WHAT TO WORK ON:
Reproduce all lines of the listing below in which the word "braces" occurs.

-- begin EXTRACTED MATERIAL --

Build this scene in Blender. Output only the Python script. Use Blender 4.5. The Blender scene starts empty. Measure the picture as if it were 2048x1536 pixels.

-- end EXTRACTED MATERIAL --
-- begin EXTRACTED MATERIAL --

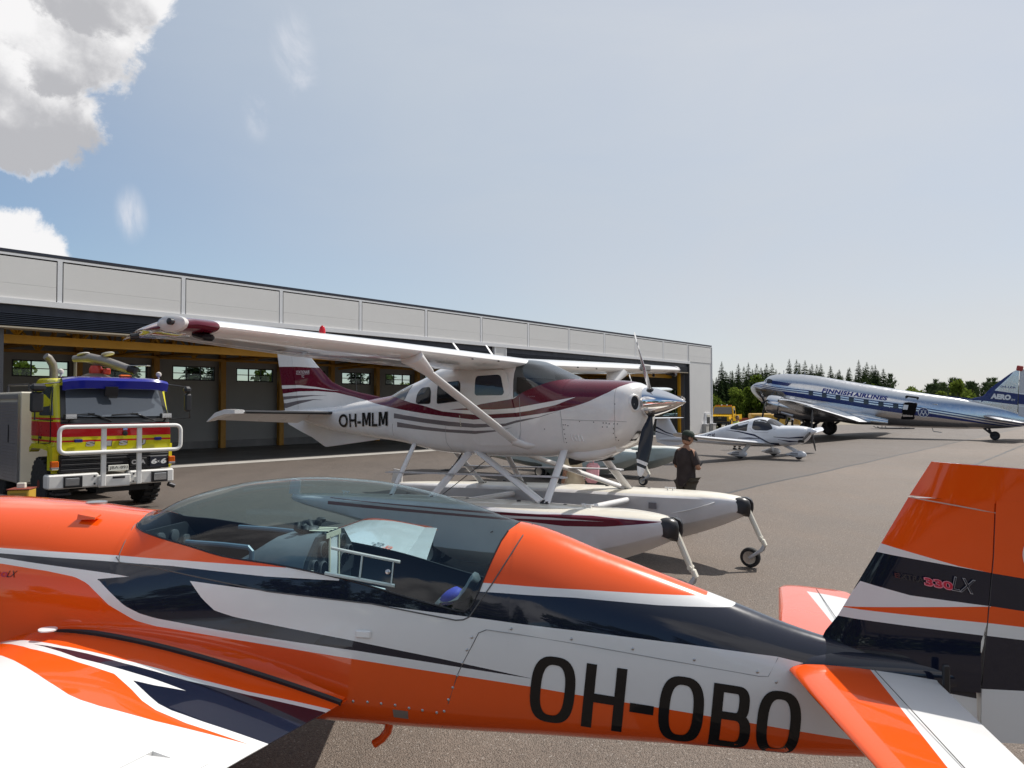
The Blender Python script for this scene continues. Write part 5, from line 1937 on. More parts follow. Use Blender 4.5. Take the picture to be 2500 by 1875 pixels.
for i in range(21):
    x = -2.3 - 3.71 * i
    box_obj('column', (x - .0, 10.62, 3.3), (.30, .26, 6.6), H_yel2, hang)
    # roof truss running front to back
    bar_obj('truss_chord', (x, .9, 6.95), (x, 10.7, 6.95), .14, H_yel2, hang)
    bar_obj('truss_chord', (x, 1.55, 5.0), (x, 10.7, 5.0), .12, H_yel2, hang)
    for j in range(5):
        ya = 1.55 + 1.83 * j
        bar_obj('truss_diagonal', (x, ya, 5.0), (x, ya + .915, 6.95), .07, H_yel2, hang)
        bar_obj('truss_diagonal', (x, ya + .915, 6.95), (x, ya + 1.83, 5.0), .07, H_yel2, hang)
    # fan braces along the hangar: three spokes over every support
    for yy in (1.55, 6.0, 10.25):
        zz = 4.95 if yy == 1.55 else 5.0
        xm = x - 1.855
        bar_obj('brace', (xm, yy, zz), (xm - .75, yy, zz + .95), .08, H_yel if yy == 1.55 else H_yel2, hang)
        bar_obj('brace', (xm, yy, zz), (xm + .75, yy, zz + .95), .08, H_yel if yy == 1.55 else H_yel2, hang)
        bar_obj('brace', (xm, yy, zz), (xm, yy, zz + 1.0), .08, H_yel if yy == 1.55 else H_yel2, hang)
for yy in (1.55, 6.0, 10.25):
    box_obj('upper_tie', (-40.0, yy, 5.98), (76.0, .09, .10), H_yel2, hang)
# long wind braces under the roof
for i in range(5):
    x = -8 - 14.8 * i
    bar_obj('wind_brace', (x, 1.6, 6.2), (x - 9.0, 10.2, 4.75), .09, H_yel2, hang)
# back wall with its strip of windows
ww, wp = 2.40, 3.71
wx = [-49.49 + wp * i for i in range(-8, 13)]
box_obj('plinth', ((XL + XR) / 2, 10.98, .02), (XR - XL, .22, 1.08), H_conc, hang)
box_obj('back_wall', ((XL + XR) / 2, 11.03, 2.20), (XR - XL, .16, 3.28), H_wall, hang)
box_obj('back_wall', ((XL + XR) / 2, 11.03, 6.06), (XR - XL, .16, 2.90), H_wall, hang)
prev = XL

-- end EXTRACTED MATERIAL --

THE ANSWER:
    # fan braces along the hangar: three spokes over every support
# long wind braces under the roof